Authors: Nauman Zubair, Adeen Ayub, Hyunguk Yoo, Irfan Ahmed

DFRWS EU 2022

Abstract

Programmable logic controllers (PLC) are special-purpose embedded devices used in various industries for automatic control of physical processes. Cyberattacks on PLCs can unleash mayhem in the physical world. In case of a security breach, volatile memory acquisition is critical in investigating the attack since it provides unique insights into the runtime system activities and memory-based artifacts.

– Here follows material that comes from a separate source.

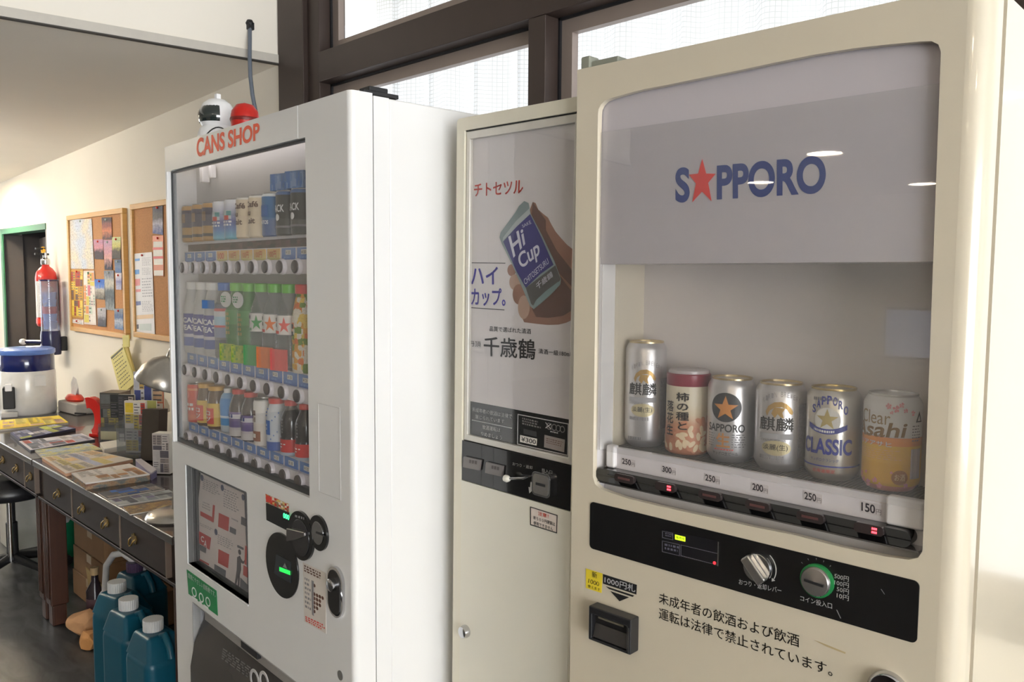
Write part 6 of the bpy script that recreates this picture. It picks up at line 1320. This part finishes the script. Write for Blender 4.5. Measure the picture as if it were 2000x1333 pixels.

However, existing memory acquisition methods for PLCs (i.e., using a hardware-level debugging port and network protocol-based approaches) are either inapplicable in real-world forensic investigations (due to requiring disassembling of a suspect PLC or power cycling) or incomplete (i.e., acquire only partial memory contents). This paper proposes a new memory acquisition framework to remotely acquire a PLC’s volatile memory while the PLC is controlling a physical process. The main idea is to inject a harmless memory duplicator into the running control logic of a PLC to copy local memory contents into a protocol-mapped address space, which is then readable over a network. We also present a new control-logic attack that targets in-memory firmware to compromise a PLC’s built-in system functions. Since PEM can acquire the entire PLC memory, we show that its memory dump contains evidence of this attack. Further, we present a case study on a gas pipeline testbed to demonstrate the effectiveness of the attack on a physical process and how PEM plays its role in effectively identifying the attack and other important forensic artifacts such as the control logic of a PLC.